Thank you for this review! I have asked if anyone would be willing to
generate the examples for this draft, but for the time being I have removed
the paragraph about this. As for the discussion about bag vs some other
term, I believe I see your point, but my understanding from this thread [1]
is that bag is a well defined concept and we could still use it here.

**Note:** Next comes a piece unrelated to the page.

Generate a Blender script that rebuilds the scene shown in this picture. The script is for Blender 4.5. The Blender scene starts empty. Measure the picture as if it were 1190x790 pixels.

[1]: https://mailarchive.ietf.org/arch/msg/cose/qYkms2KEZQbfJtBKRoFnaGU7ILE/

--
Best regards,
Ivaylo

On Tue, Oct 20, 2020 at 1:43 PM Carsten Bormann <cabo@tzi.org> wrote:

> On 2020-10-20, at 03:15, Michael Richardson <mcr+ietf@sandelman.ca> wrote:
> >
> > I believe we use the term bag because it is permissible for a certificate
> > artifact to appear more than once. Stupid maybe, but permissible.
> >
> > I think that some systems/libaries considered the Issuer/Subject to be
> the
> > key for indexing the set, and then they got confused if there was more
> than
> > one certificate in the bag.  The additional object used a different
> signature
> > and/or hash.  At least, I have some dim memory of some situation being
> > described to me.  I think that the names of the guilty parties were
> withheld.
>
> I think we have a different perception of what “is” means.
> In my shopping bag, there *is* a difference between having one or two
> yoghurts in there.
> In the x5bag, having the same certificate twice is exactly equivalent to
> having it once.
> So it “is” a (non-empty) set, not a bag, even if the *representation* (as
> an array, with a special case for the singleton) can actually have
> duplicates.
>
> Given the semantics, the question how one “finds” things in that set is
> more of an implementation question.  I don’t think offering this as a
> multimap(*) with some arbitrarily chosen map key is flexible enough.
> Normally, a simple iterator (so you get to see any and all of the elements)
> will be the best solution, because the implementation cannot know what the
> application-specific validation process is looking for, and we are talking
> about a very small set.
>
> Grüße, Carsten
>
> (*) Cannot be a map, as there is no guarantee of uniqueness of any key.